Of course, the user will get visual feedback that whatever object he was dragging is no longer being dragged because it will vanish from underneath the cursor or snap back to where it came from. This snap-back could be enhanced with a brief animation indicating the snap-back, rather like the original Macintosh animation that accompanied windows opening and closing. (This was such wonderful visual hinting; Windows should learn a lesson in general from this.)

Alternately, or perhaps in addition to this, you could imagine a brief message, rather like a ToolTip, appearing for a second or two in the vicinity of the cursor. One could also imagine that a little "snip" sound to indicate premature termination of the drag operation would help reinforce the idiom.

Pliant response

Let's return to the drag operation itself: Once the drag begins, the meaning of the user's actions varies depending on the type of drag action. The drag action depends on the program, the context, and the master object.

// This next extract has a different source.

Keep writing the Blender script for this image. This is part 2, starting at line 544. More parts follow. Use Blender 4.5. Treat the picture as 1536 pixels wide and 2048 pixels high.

In the simplest case, involving contiguous data, dragging means, "extend the selection." The text or other data is selected contiguously from the mouse-down point to the mouse-up point.

If the mouse is clicked while the cursor is inside a control, the control must visually show that it is poised to undergo a state change. This action is important and is often neglected by those who create their own controls. It is a form of active visual hinting: pliant response.

A push-button needs to change from a visually raised state to a visually indented state; a check box should highlight its box but not show a check just yet. Pliant response is an important feedback mechanism for any control that either invokes an action or changes its state, letting the user know that some action is forthcoming if she releases the mouse button. The pliant response is also an important part of the cancel mechanism. When the user clicks down on a button, that button responds by indenting. If the user moves the mouse away from that button while still holding the button down, the button should return to its quiescent, raised state. If the user then releases the mouse, the button will not be activated (consistent with the lack of pliant response).